Task details — Return the count of lines that mention "scene", with no other words.

Provided material —
+++

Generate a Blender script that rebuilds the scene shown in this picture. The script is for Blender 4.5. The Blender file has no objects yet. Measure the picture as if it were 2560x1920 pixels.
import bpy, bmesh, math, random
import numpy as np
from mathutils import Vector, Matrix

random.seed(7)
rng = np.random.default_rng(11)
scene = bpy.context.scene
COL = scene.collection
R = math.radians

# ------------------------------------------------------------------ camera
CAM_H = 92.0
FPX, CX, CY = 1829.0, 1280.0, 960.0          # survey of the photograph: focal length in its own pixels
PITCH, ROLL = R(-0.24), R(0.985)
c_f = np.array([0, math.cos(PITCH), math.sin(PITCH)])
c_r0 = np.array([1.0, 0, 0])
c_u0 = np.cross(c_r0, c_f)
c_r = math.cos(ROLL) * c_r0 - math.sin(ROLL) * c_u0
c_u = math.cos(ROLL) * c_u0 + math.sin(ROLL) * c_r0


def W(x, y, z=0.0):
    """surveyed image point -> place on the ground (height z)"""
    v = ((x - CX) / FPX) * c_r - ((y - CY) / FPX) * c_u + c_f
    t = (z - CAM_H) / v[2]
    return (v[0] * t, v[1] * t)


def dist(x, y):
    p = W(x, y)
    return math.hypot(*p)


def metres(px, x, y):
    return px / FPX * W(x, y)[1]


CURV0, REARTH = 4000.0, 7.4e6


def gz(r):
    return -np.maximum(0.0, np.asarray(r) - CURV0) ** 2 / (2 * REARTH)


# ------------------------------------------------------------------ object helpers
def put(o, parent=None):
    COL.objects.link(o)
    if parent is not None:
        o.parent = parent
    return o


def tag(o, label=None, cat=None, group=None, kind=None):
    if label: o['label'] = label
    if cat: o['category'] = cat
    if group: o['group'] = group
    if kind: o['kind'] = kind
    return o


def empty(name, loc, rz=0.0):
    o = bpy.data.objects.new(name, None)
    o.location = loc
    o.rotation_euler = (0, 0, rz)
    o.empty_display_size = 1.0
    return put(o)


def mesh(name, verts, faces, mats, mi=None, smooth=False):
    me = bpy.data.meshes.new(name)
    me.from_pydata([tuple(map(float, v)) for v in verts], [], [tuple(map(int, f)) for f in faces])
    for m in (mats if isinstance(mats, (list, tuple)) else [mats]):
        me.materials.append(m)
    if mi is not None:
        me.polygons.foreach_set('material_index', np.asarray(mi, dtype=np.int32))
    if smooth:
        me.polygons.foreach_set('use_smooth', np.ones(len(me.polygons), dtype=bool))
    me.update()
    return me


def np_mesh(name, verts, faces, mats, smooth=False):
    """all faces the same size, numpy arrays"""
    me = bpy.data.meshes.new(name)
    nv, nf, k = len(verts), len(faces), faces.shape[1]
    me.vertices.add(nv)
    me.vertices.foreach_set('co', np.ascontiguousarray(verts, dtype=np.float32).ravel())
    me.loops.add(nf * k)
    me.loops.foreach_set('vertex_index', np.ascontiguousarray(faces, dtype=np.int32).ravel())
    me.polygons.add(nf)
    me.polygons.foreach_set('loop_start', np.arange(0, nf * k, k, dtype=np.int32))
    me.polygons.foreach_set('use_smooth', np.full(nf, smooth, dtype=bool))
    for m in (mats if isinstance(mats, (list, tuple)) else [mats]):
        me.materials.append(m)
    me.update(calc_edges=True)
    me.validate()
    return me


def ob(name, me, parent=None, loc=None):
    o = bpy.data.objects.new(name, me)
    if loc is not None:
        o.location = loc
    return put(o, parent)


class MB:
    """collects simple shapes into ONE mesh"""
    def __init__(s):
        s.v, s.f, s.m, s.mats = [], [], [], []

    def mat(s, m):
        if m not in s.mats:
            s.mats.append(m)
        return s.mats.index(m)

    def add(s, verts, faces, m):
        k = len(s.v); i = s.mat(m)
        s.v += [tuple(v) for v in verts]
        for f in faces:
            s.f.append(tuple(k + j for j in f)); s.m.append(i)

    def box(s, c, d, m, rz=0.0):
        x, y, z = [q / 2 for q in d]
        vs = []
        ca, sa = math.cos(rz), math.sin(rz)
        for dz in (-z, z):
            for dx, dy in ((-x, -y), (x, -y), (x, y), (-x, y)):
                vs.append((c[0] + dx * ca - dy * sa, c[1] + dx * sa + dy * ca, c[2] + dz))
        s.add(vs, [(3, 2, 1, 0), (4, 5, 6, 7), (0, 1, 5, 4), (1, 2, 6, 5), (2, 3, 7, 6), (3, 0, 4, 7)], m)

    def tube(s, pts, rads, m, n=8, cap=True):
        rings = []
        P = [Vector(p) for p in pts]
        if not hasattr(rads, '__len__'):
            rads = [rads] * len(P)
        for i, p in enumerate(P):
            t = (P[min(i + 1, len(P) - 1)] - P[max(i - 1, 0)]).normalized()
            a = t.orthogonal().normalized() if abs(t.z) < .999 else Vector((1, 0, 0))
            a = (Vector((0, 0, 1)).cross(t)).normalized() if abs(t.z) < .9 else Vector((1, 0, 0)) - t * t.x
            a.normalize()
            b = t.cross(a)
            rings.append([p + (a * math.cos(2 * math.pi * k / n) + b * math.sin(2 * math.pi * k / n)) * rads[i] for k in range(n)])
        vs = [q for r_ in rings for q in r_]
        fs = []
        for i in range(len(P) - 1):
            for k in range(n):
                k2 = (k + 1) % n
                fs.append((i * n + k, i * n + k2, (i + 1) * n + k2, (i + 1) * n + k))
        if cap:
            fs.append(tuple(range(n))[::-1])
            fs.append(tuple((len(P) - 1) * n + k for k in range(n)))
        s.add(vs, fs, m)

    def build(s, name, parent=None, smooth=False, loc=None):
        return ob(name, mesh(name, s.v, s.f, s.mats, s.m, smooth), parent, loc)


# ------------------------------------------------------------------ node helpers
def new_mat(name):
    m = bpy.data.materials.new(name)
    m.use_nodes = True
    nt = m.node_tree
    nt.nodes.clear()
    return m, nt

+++

The reply — 3